'''

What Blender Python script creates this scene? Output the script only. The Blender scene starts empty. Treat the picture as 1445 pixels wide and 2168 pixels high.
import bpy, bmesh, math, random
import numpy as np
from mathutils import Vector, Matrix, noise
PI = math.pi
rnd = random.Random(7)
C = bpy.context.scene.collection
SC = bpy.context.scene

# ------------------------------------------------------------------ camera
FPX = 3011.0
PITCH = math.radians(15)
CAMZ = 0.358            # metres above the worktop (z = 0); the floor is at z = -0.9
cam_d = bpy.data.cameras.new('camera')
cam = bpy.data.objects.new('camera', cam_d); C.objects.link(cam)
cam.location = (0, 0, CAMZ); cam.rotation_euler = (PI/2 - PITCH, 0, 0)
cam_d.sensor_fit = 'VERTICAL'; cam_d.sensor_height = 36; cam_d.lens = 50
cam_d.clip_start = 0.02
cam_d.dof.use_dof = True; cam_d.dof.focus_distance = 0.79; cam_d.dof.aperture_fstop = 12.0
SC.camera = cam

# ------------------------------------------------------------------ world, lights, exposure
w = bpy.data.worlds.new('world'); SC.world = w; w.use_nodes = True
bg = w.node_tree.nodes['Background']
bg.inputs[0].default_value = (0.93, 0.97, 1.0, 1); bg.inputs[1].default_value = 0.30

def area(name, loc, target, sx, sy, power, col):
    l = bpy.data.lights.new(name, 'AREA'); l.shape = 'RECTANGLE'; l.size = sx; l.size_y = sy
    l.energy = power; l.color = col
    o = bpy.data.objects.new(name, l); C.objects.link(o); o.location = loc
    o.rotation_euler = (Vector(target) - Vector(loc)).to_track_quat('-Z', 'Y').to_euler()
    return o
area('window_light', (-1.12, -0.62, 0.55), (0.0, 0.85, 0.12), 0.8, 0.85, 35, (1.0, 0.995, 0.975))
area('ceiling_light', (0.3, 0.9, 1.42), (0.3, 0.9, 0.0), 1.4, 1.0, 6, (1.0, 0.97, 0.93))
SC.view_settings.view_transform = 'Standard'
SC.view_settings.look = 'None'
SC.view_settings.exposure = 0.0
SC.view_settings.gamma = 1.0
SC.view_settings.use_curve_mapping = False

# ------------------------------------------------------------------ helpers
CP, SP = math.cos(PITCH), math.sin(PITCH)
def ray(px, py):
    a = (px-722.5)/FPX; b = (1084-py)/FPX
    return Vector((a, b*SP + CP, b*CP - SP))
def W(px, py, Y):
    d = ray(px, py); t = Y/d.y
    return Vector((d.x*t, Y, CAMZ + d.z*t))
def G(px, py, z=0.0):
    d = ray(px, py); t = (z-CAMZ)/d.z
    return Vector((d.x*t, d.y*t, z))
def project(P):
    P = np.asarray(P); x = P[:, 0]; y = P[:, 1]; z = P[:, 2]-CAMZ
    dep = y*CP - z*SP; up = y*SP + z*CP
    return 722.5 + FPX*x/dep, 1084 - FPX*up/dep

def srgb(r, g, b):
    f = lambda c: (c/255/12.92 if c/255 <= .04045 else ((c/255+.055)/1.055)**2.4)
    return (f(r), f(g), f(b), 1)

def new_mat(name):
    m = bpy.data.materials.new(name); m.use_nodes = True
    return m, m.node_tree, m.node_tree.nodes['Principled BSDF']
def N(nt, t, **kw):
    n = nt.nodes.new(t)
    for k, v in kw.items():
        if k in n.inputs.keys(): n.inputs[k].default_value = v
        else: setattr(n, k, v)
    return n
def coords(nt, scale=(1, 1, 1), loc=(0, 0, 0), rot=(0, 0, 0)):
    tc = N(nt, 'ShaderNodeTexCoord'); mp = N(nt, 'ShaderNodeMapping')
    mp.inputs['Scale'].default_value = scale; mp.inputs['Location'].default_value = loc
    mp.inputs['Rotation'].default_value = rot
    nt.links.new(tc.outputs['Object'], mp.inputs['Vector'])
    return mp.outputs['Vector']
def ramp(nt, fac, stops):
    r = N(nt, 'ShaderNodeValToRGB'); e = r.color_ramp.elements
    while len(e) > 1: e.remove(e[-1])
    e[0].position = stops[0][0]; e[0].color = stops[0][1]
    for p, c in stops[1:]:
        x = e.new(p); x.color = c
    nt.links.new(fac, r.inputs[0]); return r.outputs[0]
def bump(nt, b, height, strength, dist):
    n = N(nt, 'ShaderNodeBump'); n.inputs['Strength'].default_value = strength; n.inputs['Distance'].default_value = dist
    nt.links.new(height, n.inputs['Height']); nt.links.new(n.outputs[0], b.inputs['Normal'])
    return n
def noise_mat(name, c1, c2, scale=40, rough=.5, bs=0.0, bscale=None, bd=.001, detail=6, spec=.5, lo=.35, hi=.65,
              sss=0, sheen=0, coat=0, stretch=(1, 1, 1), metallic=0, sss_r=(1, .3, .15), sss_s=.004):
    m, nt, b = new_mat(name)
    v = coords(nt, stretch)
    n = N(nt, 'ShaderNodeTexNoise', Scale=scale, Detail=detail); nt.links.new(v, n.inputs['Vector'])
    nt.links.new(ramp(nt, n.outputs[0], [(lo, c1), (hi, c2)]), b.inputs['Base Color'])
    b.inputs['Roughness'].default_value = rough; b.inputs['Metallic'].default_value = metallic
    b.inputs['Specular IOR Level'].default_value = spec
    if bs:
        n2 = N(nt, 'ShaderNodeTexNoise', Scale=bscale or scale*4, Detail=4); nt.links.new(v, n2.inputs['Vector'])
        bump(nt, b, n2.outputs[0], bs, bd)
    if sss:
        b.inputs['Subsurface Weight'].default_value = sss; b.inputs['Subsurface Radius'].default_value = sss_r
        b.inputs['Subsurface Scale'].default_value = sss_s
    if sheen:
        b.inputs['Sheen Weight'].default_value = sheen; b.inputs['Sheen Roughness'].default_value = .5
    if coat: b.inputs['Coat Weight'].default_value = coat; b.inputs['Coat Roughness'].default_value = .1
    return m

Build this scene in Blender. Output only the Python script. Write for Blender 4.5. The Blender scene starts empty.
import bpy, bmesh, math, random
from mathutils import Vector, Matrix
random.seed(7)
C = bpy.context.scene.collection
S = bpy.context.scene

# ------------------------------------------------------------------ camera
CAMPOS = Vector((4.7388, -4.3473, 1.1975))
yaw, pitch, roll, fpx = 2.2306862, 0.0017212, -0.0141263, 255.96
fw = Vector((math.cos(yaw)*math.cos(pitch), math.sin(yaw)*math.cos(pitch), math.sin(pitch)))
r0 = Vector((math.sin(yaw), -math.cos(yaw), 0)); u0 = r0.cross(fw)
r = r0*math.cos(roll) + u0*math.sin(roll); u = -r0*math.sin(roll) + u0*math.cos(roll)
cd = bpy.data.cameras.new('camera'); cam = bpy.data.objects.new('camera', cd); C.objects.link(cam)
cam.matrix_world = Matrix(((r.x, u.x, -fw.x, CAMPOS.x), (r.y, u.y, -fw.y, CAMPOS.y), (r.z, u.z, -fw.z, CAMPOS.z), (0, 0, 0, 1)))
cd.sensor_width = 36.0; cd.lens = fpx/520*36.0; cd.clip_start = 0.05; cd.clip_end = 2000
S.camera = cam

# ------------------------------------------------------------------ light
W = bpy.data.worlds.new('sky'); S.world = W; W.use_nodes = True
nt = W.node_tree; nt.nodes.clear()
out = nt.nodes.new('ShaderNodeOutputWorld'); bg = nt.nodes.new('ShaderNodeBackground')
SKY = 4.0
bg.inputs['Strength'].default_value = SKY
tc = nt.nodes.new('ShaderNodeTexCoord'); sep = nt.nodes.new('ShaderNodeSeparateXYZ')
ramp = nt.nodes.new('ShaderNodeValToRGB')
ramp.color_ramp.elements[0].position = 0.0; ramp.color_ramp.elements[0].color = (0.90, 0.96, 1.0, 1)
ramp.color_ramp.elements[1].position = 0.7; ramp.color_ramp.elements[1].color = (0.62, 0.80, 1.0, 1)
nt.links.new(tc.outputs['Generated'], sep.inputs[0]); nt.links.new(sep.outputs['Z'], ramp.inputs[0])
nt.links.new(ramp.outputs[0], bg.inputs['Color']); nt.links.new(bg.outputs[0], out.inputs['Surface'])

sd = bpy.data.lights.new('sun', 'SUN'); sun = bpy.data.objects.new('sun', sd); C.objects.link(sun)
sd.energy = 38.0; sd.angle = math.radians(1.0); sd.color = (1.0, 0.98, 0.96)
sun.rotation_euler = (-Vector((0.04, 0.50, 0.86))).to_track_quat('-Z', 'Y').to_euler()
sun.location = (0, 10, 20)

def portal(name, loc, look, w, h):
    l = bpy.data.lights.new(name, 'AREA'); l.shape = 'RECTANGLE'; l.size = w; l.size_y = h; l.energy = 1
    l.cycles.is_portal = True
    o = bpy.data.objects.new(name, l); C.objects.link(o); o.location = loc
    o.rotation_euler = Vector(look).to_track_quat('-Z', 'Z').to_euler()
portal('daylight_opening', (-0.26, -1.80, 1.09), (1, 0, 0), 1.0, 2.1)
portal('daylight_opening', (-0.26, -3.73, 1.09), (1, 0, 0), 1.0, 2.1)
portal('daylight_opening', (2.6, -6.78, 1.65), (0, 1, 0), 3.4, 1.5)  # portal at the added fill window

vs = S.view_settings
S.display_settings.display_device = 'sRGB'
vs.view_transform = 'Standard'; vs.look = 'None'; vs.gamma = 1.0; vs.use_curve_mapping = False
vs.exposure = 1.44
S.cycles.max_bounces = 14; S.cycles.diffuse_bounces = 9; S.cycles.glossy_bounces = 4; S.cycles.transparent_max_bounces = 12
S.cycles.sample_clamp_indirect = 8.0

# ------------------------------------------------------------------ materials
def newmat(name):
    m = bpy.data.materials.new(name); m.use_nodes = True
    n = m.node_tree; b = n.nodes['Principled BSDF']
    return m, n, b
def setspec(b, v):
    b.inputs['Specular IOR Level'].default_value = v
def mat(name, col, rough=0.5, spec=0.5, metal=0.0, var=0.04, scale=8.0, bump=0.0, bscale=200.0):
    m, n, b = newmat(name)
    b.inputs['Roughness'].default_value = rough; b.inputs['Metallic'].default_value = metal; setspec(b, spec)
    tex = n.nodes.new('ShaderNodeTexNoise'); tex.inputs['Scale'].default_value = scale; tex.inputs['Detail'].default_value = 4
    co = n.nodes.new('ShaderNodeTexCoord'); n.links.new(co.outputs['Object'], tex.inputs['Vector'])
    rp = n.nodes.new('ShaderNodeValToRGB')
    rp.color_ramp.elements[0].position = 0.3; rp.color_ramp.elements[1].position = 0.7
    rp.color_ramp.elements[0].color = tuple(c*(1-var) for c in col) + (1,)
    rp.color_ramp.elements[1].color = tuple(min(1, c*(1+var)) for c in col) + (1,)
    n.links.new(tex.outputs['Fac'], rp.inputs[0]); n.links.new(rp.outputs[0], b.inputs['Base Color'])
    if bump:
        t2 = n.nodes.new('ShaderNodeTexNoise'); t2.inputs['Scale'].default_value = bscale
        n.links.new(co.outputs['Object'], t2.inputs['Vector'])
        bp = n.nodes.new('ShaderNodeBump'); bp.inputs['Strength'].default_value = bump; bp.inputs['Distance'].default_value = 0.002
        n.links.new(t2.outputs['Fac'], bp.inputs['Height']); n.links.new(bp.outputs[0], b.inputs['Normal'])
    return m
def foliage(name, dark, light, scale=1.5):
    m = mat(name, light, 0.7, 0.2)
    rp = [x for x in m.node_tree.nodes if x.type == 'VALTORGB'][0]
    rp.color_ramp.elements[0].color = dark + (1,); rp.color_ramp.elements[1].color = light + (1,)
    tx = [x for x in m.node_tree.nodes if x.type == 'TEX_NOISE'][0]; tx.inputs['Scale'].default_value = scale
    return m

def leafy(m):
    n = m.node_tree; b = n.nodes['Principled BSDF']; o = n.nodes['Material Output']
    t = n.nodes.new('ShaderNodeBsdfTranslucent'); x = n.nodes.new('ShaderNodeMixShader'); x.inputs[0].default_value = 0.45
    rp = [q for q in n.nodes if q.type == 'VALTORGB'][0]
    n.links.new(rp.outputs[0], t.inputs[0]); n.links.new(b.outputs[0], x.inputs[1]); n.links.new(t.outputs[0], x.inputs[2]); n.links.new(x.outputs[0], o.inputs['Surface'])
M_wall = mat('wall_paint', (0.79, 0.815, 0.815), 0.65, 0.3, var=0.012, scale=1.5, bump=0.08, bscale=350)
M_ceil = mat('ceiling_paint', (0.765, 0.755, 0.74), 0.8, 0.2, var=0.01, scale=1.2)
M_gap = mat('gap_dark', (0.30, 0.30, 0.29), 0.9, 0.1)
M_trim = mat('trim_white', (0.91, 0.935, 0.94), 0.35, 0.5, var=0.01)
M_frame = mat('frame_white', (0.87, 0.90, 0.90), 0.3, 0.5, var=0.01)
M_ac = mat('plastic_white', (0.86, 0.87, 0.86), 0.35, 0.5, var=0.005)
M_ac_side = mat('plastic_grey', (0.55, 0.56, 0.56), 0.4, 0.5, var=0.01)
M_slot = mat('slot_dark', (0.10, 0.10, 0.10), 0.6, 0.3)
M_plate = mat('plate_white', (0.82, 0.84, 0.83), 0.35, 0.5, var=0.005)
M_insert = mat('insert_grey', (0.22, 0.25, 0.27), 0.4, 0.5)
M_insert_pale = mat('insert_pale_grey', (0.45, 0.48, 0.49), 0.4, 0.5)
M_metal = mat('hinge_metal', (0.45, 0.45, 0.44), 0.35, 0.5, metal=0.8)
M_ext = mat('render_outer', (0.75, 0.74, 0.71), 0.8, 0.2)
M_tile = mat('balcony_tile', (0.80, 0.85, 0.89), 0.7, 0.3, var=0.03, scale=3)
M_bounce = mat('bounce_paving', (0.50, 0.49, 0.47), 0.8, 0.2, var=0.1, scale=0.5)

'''

OBJECTIVE — Everything from the first line above through the line that contains "SC = bpy.context.scene" should be duplicated exactly, please, and nothing beyond it.

COMPLETED TASK —
What Blender Python script creates this scene? Output the script only. The Blender scene starts empty. Treat the picture as 1445 pixels wide and 2168 pixels high.
import bpy, bmesh, math, random
import numpy as np
from mathutils import Vector, Matrix, noise
PI = math.pi
rnd = random.Random(7)
C = bpy.context.scene.collection
SC = bpy.context.scene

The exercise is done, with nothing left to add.